L’échec la plus flagrante est de ne pas avoir réussi à fusionner tous les partis qui soutiennent Azali Assoumani. Si le parti Orange de Mohamed Daoud alias Kiki avait refusé dès le début de se saborder au profit de la CRC, le parti Radhi du porte-parole du gouvernement, Houmed Msaidié s’était préparé à la fusion. La CRC s’est montrée trop gourmande et ce fut un échec. Les négociations avaient abouti avec une dizaine de partis dominés par Me Mohamed Abdouloihabi (actuel bâtonnier du Barreau de Moroni) et Mze Elbak, mais là aussi le parti CRC a fait peur à ses partenaires et la dynamique a été cassée. À l’approche des élections annoncées par le pouvoir en 2024, tous ces leaders se préparent à aller contre Azali Assoumani et la CRC. En vain, puisque la CRC contrôle l’armée et les urnes.
Le congrès de la CRC a également montré que le seul maître du parti reste Azali Assoumani. Ses volontés et ses consignes sont suivies à la lettre. Cette idée a été évoquée aussi bien par le sultan Abdoulanzize que par Youssouf Mohamed Belou. Il était donc présent, en tant que fondateur de la CRC, pour faire le discours de clôture.

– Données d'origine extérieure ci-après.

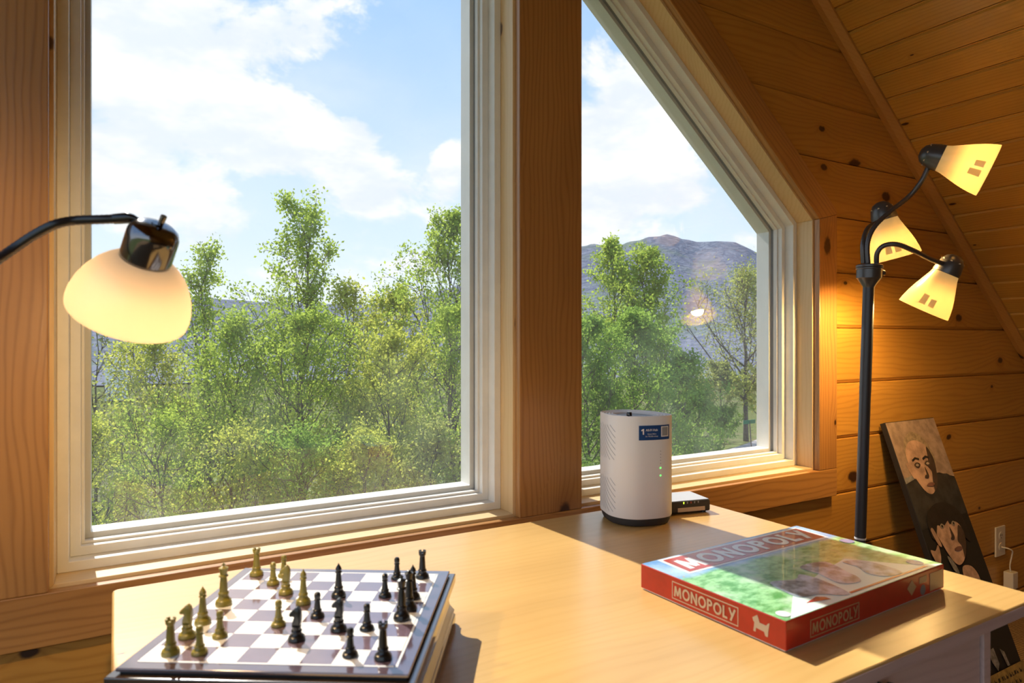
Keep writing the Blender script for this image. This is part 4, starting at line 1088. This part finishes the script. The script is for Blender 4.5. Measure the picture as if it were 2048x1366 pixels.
tree('leafy_tree', 'leafy tree with dark slanting branches by the right frame of the left window', 905, 640, 11, 1.5, 12000, .055, l1, 10, group=GL, shape=.6)
tree('bare_tree', 'nearly leafless dark tree at the left edge of the left window', 190, 640, 12, 1.3, 1300, .07, l3, 11, bare=.5, group=GL, tw=.006)
tree('bare_tree', 'thin leafless tree half hidden under the cream lamp shade', 262, 655, 15, 1.4, 700, .07, l3, 12, bare=.6, group=GL, tw=.006)
for i, (px, py, dd, sp, lm, lab) in enumerate([(200, 860, 8.5, 1.1, l4, 'yellow-green shrub in the lower left corner of the left window'), (340, 850, 8.6, 1.2, l1, 'green shrub low in the left window, second from its left edge'),
        (480, 880, 8.4, 1.2, l4, 'yellowish shrub low in the left window above the gold king'), (620, 880, 8.4, 1.2, l2, 'deep green shrub low in the middle of the left window'),
        (750, 885, 8.6, 1.2, l4, 'yellowish shrub low in the left window above the black pieces'), (880, 870, 8.8, 1.1, l3, 'olive twiggy shrub in the lower right corner of the left window')]):
    tree('shrub', lab, px, py, dd, sp, 10000, .042, lm, 30 + i, group=GL, shape=.4, nprim=26, low=.12)
tree('young_tree', 'pointed young tree beside the post in the right window', 1222, 494, 20, 3.0, 11000, .095, l1, 13, group=GR, steep=.35)
tree('young_tree', 'second pointed young tree in the middle of the right window', 1305, 512, 19.5, 2.8, 10000, .095, l1, 14, group=GR, steep=.35)
tree('leafy_tree', 'dense green tree above the white hub in the right window', 1270, 640, 16, 2.2, 20000, .075, l2, 15, group=GR, shape=.5, nprim=40)
tree('leafy_tree', 'dense green tree close to the post in the right window', 1185, 660, 15, 1.7, 15000, .07, l2, 16, group=GR, shape=.5, nprim=34)
tree('leafy_tree', 'dense green tree left of the dark-branched tree in the right window', 1360, 725, 18, 1.4, 13000, .08, l2, 17, group=GR, shape=.5, nprim=34)
tree('budding_tree', 'open dark-branched tree just leafing out by the right frame', 1492, 556, 46, 6.2, 6500, .17, l3, 18, bare=.25, group=GR, tw=.022, trunk_r=.20, shape=.5, sig=.4)
tree('budding_tree', 'open dark-branched tree behind the slanted window corner', 1585, 590, 50, 6.0, 5500, .17, l3, 19, bare=.25, group=GR, tw=.022, shape=.5, sig=.4)
tree('leafy_tree', 'olive bushy tree below the dark-branched tree', 1440, 735, 44, 3.4, 10000, .15, l3, 20, group=GR, shape=.5)
tree('leafy_tree', 'olive bushy tree at the right edge above the road', 1530, 735, 47, 3.4, 9000, .15, l3, 21, group=GR, shape=.45)
tree('leafy_tree', 'green bushy tree between the hub and the road', 1375, 790, 24, 1.1, 6000, .085, l2, 22, group=GR, shape=.5)
tree('shrub', 'dark green shrub at the road bend', 1448, 820, 43, 2.3, 7000, .12, l2, 23, group=GR, shape=.4, low=.08)

# street sign, marker post and far house
sp = at(1505, 925, 38.5); gz = ground(sp.x, sp.y)
ss = thing('street_sign', 'small green street sign on a thin post beside the road', 'street sign', (sp.x, sp.y, gz))
MB().tube([(0, 0, -.1), (-.25, 0, 2.35)], .035, 8).build('post', M['bark'], ss)
MB().box(-.75, .22, -.02, .02, 2.2, 2.42).build('sign_panel', plain('sign_green', (.02, .16, .08), .5), ss, bevel=.01)
mp = at(1491, 905, 37); gz = ground(mp.x, mp.y)
tag(MB().lathe([(.11, -.1), (.11, .8), (.09, .88), (.01, .92)], 12).build('marker_post', M['white'], smooth=True), 'short white marker post on the grass beside the road', 'marker post').location = (mp.x, mp.y, gz)
hp = at(232, 716, 420); 
hs = thing('valley_house', 'tiny white house far down in the valley', 'house', (hp.x, hp.y, hp.z - 6))
MB().box(-6, 6, -4, 4, -20, 6).build('walls', M['white'], hs)
MB().loft([[(-6.6, -4.6, 6), (-6.6, 4.6, 6), (-6.6, 0, 9)], [(6.6, -4.6, 6), (6.6, 4.6, 6), (6.6, 0, 9)]]).build('roof', M['pgrey'], hs)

Pourtant, Azali Asoumani semblait fatigué et perturbé. Quand on observe minutieusement ses mimiques pendant cette dernière journée du Congrès, on devine un chef d’État qui s’ennuyait et qui était ailleurs. Il se couvrait le visage ou la tête comme s’il craignait des gaffes, surtout de la part de son fils. Il n’a exprimé aucun enthousiasme lorsque ce dernier parlait. Il a gardé le visage fermé et souvent la tête baissée. Il semblait même parfois endormi.